Because of the choices, I always opted out of performing the Oasis quests.. I can relate to all of the outcomes. Well, most of them. I think that Harold's sapling/trees should spread and populate the wasteland if only from an ecological standpoint; a few live trees would help the rest of the wasteland get back to a balanced ecosystem. At the same time, I do want to be respectful to Harold's wishes as a sentient person, capable of rational (if only barely) thought. When I had to choose, I elected to rupture his heart for the barkskin perk, and that was my only real justification for doing so. I don't feel that there's a 'good' way to end the quest- it's similar to the tenpenny tower quest, to me. There just isn't a satisfactory ending to me.
Similar here. First time, I killed him cause 'It's his request' and all. But after that, I had more 'really wish there was more options to talk to him before making this decision for a better outcome for all'.
As for Tenpenny, I just shot him. I mean, no offense. The place itself is fine (and the ghouls that move in are kind of jerks), but Tenpenny himself is an evil bastard. Like on the level of Marvin the Martian.

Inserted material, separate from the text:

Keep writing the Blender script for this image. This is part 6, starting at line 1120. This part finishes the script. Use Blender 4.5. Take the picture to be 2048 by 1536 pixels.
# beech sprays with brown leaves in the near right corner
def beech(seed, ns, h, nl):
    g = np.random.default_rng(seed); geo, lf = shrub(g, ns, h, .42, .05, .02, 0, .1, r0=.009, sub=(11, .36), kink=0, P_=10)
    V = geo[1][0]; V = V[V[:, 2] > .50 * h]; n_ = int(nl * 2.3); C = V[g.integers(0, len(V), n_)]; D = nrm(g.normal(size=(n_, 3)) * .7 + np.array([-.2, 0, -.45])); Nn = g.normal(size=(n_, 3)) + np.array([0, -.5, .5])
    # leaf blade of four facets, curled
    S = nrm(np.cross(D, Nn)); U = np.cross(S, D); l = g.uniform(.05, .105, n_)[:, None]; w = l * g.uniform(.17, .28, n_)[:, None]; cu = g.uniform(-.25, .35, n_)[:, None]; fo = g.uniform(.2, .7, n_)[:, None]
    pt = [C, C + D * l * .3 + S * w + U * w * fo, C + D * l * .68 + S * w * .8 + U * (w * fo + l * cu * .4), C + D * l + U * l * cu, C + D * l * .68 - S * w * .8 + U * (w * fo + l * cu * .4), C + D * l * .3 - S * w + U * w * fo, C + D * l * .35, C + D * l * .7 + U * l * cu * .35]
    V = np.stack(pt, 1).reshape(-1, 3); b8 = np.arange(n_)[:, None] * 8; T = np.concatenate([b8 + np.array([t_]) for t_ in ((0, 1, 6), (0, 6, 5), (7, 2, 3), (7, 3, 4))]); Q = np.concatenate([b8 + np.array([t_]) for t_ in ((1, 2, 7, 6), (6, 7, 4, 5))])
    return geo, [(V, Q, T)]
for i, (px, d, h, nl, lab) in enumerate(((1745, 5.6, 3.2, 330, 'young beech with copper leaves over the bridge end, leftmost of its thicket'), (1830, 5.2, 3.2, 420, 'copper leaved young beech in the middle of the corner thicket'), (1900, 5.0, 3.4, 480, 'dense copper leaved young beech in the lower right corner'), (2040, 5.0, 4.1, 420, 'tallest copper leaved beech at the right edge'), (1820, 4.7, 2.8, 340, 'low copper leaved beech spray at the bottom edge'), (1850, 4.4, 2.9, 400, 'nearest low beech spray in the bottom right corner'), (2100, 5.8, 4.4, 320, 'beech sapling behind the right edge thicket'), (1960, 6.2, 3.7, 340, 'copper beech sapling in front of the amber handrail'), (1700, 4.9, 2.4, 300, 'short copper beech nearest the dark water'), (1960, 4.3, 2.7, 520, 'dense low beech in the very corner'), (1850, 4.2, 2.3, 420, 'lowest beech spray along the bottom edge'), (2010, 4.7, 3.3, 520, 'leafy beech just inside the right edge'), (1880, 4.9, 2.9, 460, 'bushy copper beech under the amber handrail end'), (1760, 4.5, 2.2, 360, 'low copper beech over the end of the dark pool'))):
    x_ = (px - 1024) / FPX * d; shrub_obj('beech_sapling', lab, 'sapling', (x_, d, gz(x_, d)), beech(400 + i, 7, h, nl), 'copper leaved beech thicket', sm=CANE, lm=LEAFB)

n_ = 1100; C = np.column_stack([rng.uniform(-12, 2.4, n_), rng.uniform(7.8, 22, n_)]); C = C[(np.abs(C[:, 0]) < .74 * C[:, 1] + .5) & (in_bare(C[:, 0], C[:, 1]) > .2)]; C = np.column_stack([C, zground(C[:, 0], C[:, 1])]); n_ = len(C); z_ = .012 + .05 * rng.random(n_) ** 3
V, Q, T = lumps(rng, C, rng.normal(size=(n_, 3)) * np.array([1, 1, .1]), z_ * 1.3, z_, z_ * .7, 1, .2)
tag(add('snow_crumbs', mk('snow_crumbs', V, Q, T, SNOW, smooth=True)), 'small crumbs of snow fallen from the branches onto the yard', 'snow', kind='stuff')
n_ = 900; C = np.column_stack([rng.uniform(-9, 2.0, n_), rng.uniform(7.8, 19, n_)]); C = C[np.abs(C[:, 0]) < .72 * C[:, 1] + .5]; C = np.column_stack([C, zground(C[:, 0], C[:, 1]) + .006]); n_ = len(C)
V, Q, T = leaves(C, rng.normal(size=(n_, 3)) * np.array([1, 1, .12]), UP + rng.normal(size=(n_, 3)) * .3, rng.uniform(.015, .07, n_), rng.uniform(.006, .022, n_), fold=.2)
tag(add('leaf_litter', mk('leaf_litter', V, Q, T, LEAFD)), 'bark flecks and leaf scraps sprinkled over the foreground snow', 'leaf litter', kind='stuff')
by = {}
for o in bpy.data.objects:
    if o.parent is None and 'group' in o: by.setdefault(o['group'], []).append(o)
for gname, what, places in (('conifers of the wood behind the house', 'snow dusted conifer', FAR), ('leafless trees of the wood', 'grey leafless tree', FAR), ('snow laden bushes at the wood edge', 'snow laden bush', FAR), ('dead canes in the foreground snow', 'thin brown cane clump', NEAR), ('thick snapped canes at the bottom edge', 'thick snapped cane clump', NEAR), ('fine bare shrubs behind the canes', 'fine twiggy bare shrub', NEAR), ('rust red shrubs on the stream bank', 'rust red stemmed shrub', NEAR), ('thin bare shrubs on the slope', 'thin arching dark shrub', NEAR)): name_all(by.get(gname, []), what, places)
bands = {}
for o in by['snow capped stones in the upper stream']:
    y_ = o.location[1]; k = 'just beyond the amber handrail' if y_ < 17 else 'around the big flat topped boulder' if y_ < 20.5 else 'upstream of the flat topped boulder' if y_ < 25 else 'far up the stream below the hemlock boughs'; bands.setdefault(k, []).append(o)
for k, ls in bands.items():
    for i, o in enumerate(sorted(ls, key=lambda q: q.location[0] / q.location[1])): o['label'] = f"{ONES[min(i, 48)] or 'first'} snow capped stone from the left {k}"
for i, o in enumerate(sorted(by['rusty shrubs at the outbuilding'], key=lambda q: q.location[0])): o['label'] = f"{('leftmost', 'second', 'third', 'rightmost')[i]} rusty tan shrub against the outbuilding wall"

@@Raganui well yeah Tenpenny is scum, for sure. Having said that, killing Tenpenny and allowing the ghouls to move in results in the death of the rest of the denizens of the tower, instead of a healthy and varied population. Again, since there's not really a way to satisfy my conscience and be rewarded appropriately within the game, I elect to avoid the quests or complete them strictly for the perks awarded. With Tenpenny Tower- and speaking only of the ghoul aspect- I killed the three ghouls so I can secure Tenpenny Tower as a place to convert my loot to caps. Either way, you take a hit to the karma (or conscience) but killing three Innocents is 'cheaper' than killing 30, according to the in-game karma rank. And if you allow the ghouls to take the tower, the deaths of everyone is on your hands, rather than just 3 ghouls. It puts the lone wanderer in an unfair and unfixable position with no clear cut or logical answer. And once Roy takes the tower, you find he's just as racist and bigoted as Tenpenny. At least Tenpenny is motivated by money, he can be bought. Roy just wants power and influence, he runs on vengeance.
@@mrblack5145 Yea. But I mean, I just shot Tenpenny and left. Or did that let the ghouls in because reasons?
@@mrblack5145 true. best solution is to kill Roy. is the real moral choice despite the game karma system ...
Richard Black it’s basically how Revolution works. You can support the good cause and help the rebels only for them to turn it into a bloodbath or you can support the 1 percent and uphold the status quo even through you know that it isn’t right
Man this is seriously a master class in the ability of videogames to create untapped experiences compared to other mediums. Its a genius quest.